● **WHAT YOU ARE ASKED TO DO**
Set the listing down again in full, word for word, with the pictures left out.
****************
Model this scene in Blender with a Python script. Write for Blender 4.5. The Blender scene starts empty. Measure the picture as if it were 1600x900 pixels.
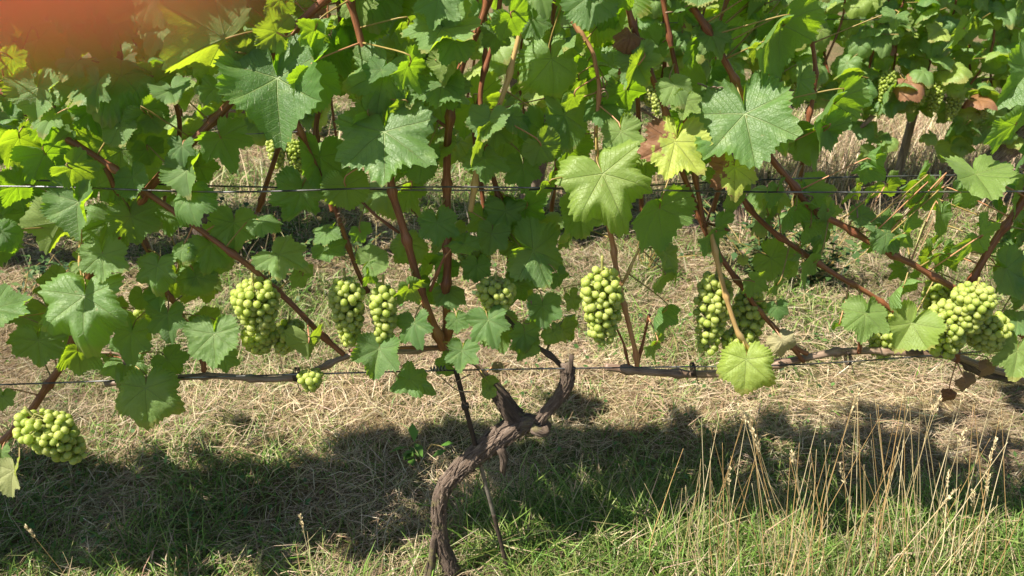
import bpy, math, random
import numpy as np
from mathutils import Vector, Matrix, noise as mnoise

random.seed(7)
RNG = np.random.default_rng(11)
scene = bpy.context.scene
C = scene.collection

# ------------------------------------------------------------------ camera, sky, sun, exposure
FPX, PITCH, CAMH = 1209.0, math.radians(25.0), 1.15
cam_data = bpy.data.cameras.new('camera')
cam_data.sensor_width = 36.0
cam_data.lens = 36.0 * FPX / 1600.0
cam_data.clip_start = 0.002
cam_data.clip_end = 500.0
cam_data.dof.use_dof = True
cam_data.dof.focus_distance = 1.25
cam_data.dof.aperture_fstop = 10.0
cam = bpy.data.objects.new('camera', cam_data)
C.objects.link(cam)
cam.location = (0, 0, CAMH)
cam.rotation_euler = (math.pi / 2 - PITCH, 0, 0)
scene.camera = cam

SUN_TRAVEL = Vector((0.62, 0.345, -1.0)).normalized()
sun_el = math.asin(-SUN_TRAVEL.z)
world = bpy.data.worlds.new('World')
scene.world = world
world.use_nodes = True
wn = world.node_tree
sky = wn.nodes.new('ShaderNodeTexSky')
sky.sky_type = 'NISHITA'
sky.sun_disc = False
sky.sun_elevation = sun_el
sky.sun_rotation = math.atan2(-SUN_TRAVEL.x, -SUN_TRAVEL.y)
bg = wn.nodes['Background']
bg.inputs['Strength'].default_value = 0.054
wn.links.new(sky.outputs['Color'], bg.inputs['Color'])

sun_data = bpy.data.lights.new('sun', 'SUN')
sun_data.energy = 5.0
sun_data.angle = math.radians(0.53)
sun_data.color = (1.0, 0.92, 0.77)
sun = bpy.data.objects.new('sun', sun_data)
C.objects.link(sun)
sun.rotation_euler = SUN_TRAVEL.to_track_quat('-Z', 'Y').to_euler()

scene.view_settings.view_transform = 'Standard'
scene.view_settings.look = 'None'
scene.view_settings.exposure = 1.36
scene.view_settings.gamma = 1.0
scene.view_settings.use_curve_mapping = False
scene.render.engine = 'CYCLES'
scene.cycles.max_bounces = 8
scene.cycles.diffuse_bounces = 4
scene.cycles.transmission_bounces = 5
scene.cycles.use_denoising = True

# ------------------------------------------------------------------ where things stand
CAMPOS = Vector((0, 0, CAMH))
RIGHT = Vector((1, 0, 0))
UP = Vector((0, math.sin(PITCH), math.cos(PITCH)))
FWD = Vector((0, math.cos(PITCH), -math.sin(PITCH)))


def ray(px, py):
    return FWD + RIGHT * ((px - 800) / FPX) + UP * ((450 - py) / FPX)


def row1(px, py, off=0.0):
    """point of the near trellis row (a vertical plane a little over a metre away)"""
    d = ray(px, py)
    t = (1.10 + off) / (d.y - 0.07 * d.x)
    return CAMPOS + d * t


def row2(px, py, off=0.0):
    d = ray(px, py)
    t = (3.0 + off) / (d.y - 0.2 * d.x)
    return CAMPOS + d * t


def on_ground(px, py):
    d = ray(px, py)
    return CAMPOS + d * (CAMH / -d.z)


def metres(p, px):
    return px * (p - CAMPOS).dot(FWD) / FPX


# ------------------------------------------------------------------ numpy value noise, ground height
def make_vnoise(seed):
    g = np.random.default_rng(seed).random((256, 256))

    def f(x, y):
        x = np.asarray(x, float) + 1000.3
        y = np.asarray(y, float) + 1000.7
        xi = np.floor(x).astype(int); yi = np.floor(y).astype(int)
        fx = x - xi; fy = y - yi
        fx = fx * fx * (3 - 2 * fx); fy = fy * fy * (3 - 2 * fy)
        a = g[xi % 256, yi % 256]; b = g[(xi + 1) % 256, yi % 256]
        c = g[xi % 256, (yi + 1) % 256]; d = g[(xi + 1) % 256, (yi + 1) % 256]
        return (a * (1 - fx) + b * fx) * (1 - fy) + (c * (1 - fx) + d * fx) * fy
    return f


vn1, vn2, vn3, vn4 = make_vnoise(1), make_vnoise(2), make_vnoise(3), make_vnoise(4)


def ground_z(x, y):
    x = np.asarray(x, float); y = np.asarray(y, float)
    fade = np.clip(1.3 - np.hypot(x, y) / 14.0, 0.0, 1.0)
    z = (vn1(x * 2.3, y * 2.9) - 0.5) * 0.055 + (vn2(x * 6.5, y * 8.0) - 0.5) * 0.035
    return z * fade


def gz(x, y):
    return float(ground_z(x, y))


# ------------------------------------------------------------------ materials
def new_mat(name):
    m = bpy.data.materials.new(name)
    m.use_nodes = True
    nt = m.node_tree
    nt.nodes.clear()
    out = nt.nodes.new('ShaderNodeOutputMaterial')
    return m, nt, out


class NB:
    """small helper to write node trees as expressions"""
    def __init__(self, nt):
        self.nt = nt

    def node(self, t, **kw):
        n = self.nt.nodes.new(t)
        for k, v in kw.items():
            setattr(n, k, v)
        return n

    def put(self, sock, v):
        if isinstance(v, bpy.types.NodeSocket):
            self.nt.links.new(v, sock)
        elif v is not None:
            sock.default_value = v

    def math(self, op, a, b=None, c=None, clamp=False):
        n = self.node('ShaderNodeMath', operation=op, use_clamp=clamp)
        self.put(n.inputs[0], a); self.put(n.inputs[1], b); self.put(n.inputs[2], c)
        return n.outputs[0]

    def mix(self, f, a, b):
        n = self.node('ShaderNodeMix', data_type='RGBA')
        self.put(n.inputs[0], f); self.put(n.inputs[6], a); self.put(n.inputs[7], b)
        return n.outputs[2]

    def ss(self, v, lo, hi, a=0.0, b=1.0):
        n = self.node('ShaderNodeMapRange', interpolation_type='SMOOTHSTEP')
        self.put(n.inputs['Value'], v)
        self.put(n.inputs['From Min'], lo); self.put(n.inputs['From Max'], hi)
        self.put(n.inputs['To Min'], a); self.put(n.inputs['To Max'], b)
        return n.outputs[0]

    def noise(self, vec, scale, detail=3.0, rough=0.6):
        n = self.node('ShaderNodeTexNoise')
        n.inputs['Scale'].default_value = scale
        n.inputs['Detail'].default_value = detail
        n.inputs['Roughness'].default_value = rough
        self.put(n.inputs['Vector'], vec)
        return n.outputs['Fac']

    def ramp(self, f, stops):
        n = self.node('ShaderNodeValToRGB')
        e = n.color_ramp.elements
        while len(e) < len(stops):
            e.new(0.5)
        for i, (p, c) in enumerate(stops):
            e[i].position = p; e[i].color = (*c, 1)
        self.put(n.inputs[0], f)
        return n.outputs[0]


def col(r, g, b):
    return (r, g, b, 1.0)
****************
● **ANSWER TO THIS PROBLEM**
Model this scene in Blender with a Python script. Write for Blender 4.5. The Blender scene starts empty. Measure the picture as if it were 1600x900 pixels.
import bpy, math, random
import numpy as np
from mathutils import Vector, Matrix, noise as mnoise

random.seed(7)
RNG = np.random.default_rng(11)
scene = bpy.context.scene
C = scene.collection

# ------------------------------------------------------------------ camera, sky, sun, exposure
FPX, PITCH, CAMH = 1209.0, math.radians(25.0), 1.15
cam_data = bpy.data.cameras.new('camera')
cam_data.sensor_width = 36.0
cam_data.lens = 36.0 * FPX / 1600.0
cam_data.clip_start = 0.002
cam_data.clip_end = 500.0
cam_data.dof.use_dof = True
cam_data.dof.focus_distance = 1.25
cam_data.dof.aperture_fstop = 10.0
cam = bpy.data.objects.new('camera', cam_data)
C.objects.link(cam)
cam.location = (0, 0, CAMH)
cam.rotation_euler = (math.pi / 2 - PITCH, 0, 0)
scene.camera = cam

SUN_TRAVEL = Vector((0.62, 0.345, -1.0)).normalized()
sun_el = math.asin(-SUN_TRAVEL.z)
world = bpy.data.worlds.new('World')
scene.world = world
world.use_nodes = True
wn = world.node_tree
sky = wn.nodes.new('ShaderNodeTexSky')
sky.sky_type = 'NISHITA'
sky.sun_disc = False
sky.sun_elevation = sun_el
sky.sun_rotation = math.atan2(-SUN_TRAVEL.x, -SUN_TRAVEL.y)
bg = wn.nodes['Background']
bg.inputs['Strength'].default_value = 0.054
wn.links.new(sky.outputs['Color'], bg.inputs['Color'])

sun_data = bpy.data.lights.new('sun', 'SUN')
sun_data.energy = 5.0
sun_data.angle = math.radians(0.53)
sun_data.color = (1.0, 0.92, 0.77)
sun = bpy.data.objects.new('sun', sun_data)
C.objects.link(sun)
sun.rotation_euler = SUN_TRAVEL.to_track_quat('-Z', 'Y').to_euler()

scene.view_settings.view_transform = 'Standard'
scene.view_settings.look = 'None'
scene.view_settings.exposure = 1.36
scene.view_settings.gamma = 1.0
scene.view_settings.use_curve_mapping = False
scene.render.engine = 'CYCLES'
scene.cycles.max_bounces = 8
scene.cycles.diffuse_bounces = 4
scene.cycles.transmission_bounces = 5
scene.cycles.use_denoising = True

# ------------------------------------------------------------------ where things stand
CAMPOS = Vector((0, 0, CAMH))
RIGHT = Vector((1, 0, 0))
UP = Vector((0, math.sin(PITCH), math.cos(PITCH)))
FWD = Vector((0, math.cos(PITCH), -math.sin(PITCH)))


def ray(px, py):
    return FWD + RIGHT * ((px - 800) / FPX) + UP * ((450 - py) / FPX)


def row1(px, py, off=0.0):
    """point of the near trellis row (a vertical plane a little over a metre away)"""
    d = ray(px, py)
    t = (1.10 + off) / (d.y - 0.07 * d.x)
    return CAMPOS + d * t


def row2(px, py, off=0.0):
    d = ray(px, py)
    t = (3.0 + off) / (d.y - 0.2 * d.x)
    return CAMPOS + d * t


def on_ground(px, py):
    d = ray(px, py)
    return CAMPOS + d * (CAMH / -d.z)


def metres(p, px):
    return px * (p - CAMPOS).dot(FWD) / FPX


# ------------------------------------------------------------------ numpy value noise, ground height
def make_vnoise(seed):
    g = np.random.default_rng(seed).random((256, 256))

    def f(x, y):
        x = np.asarray(x, float) + 1000.3
        y = np.asarray(y, float) + 1000.7
        xi = np.floor(x).astype(int); yi = np.floor(y).astype(int)
        fx = x - xi; fy = y - yi
        fx = fx * fx * (3 - 2 * fx); fy = fy * fy * (3 - 2 * fy)
        a = g[xi % 256, yi % 256]; b = g[(xi + 1) % 256, yi % 256]
        c = g[xi % 256, (yi + 1) % 256]; d = g[(xi + 1) % 256, (yi + 1) % 256]
        return (a * (1 - fx) + b * fx) * (1 - fy) + (c * (1 - fx) + d * fx) * fy
    return f


vn1, vn2, vn3, vn4 = make_vnoise(1), make_vnoise(2), make_vnoise(3), make_vnoise(4)


def ground_z(x, y):
    x = np.asarray(x, float); y = np.asarray(y, float)
    fade = np.clip(1.3 - np.hypot(x, y) / 14.0, 0.0, 1.0)
    z = (vn1(x * 2.3, y * 2.9) - 0.5) * 0.055 + (vn2(x * 6.5, y * 8.0) - 0.5) * 0.035
    return z * fade


def gz(x, y):
    return float(ground_z(x, y))


# ------------------------------------------------------------------ materials
def new_mat(name):
    m = bpy.data.materials.new(name)
    m.use_nodes = True
    nt = m.node_tree
    nt.nodes.clear()
    out = nt.nodes.new('ShaderNodeOutputMaterial')
    return m, nt, out


class NB:
    """small helper to write node trees as expressions"""
    def __init__(self, nt):
        self.nt = nt

    def node(self, t, **kw):
        n = self.nt.nodes.new(t)
        for k, v in kw.items():
            setattr(n, k, v)
        return n

    def put(self, sock, v):
        if isinstance(v, bpy.types.NodeSocket):
            self.nt.links.new(v, sock)
        elif v is not None:
            sock.default_value = v

    def math(self, op, a, b=None, c=None, clamp=False):
        n = self.node('ShaderNodeMath', operation=op, use_clamp=clamp)
        self.put(n.inputs[0], a); self.put(n.inputs[1], b); self.put(n.inputs[2], c)
        return n.outputs[0]

    def mix(self, f, a, b):
        n = self.node('ShaderNodeMix', data_type='RGBA')
        self.put(n.inputs[0], f); self.put(n.inputs[6], a); self.put(n.inputs[7], b)
        return n.outputs[2]

    def ss(self, v, lo, hi, a=0.0, b=1.0):
        n = self.node('ShaderNodeMapRange', interpolation_type='SMOOTHSTEP')
        self.put(n.inputs['Value'], v)
        self.put(n.inputs['From Min'], lo); self.put(n.inputs['From Max'], hi)
        self.put(n.inputs['To Min'], a); self.put(n.inputs['To Max'], b)
        return n.outputs[0]

    def noise(self, vec, scale, detail=3.0, rough=0.6):
        n = self.node('ShaderNodeTexNoise')
        n.inputs['Scale'].default_value = scale
        n.inputs['Detail'].default_value = detail
        n.inputs['Roughness'].default_value = rough
        self.put(n.inputs['Vector'], vec)
        return n.outputs['Fac']

    def ramp(self, f, stops):
        n = self.node('ShaderNodeValToRGB')
        e = n.color_ramp.elements
        while len(e) < len(stops):
            e.new(0.5)
        for i, (p, c) in enumerate(stops):
            e[i].position = p; e[i].color = (*c, 1)
        self.put(n.inputs[0], f)
        return n.outputs[0]


def col(r, g, b):
    return (r, g, b, 1.0)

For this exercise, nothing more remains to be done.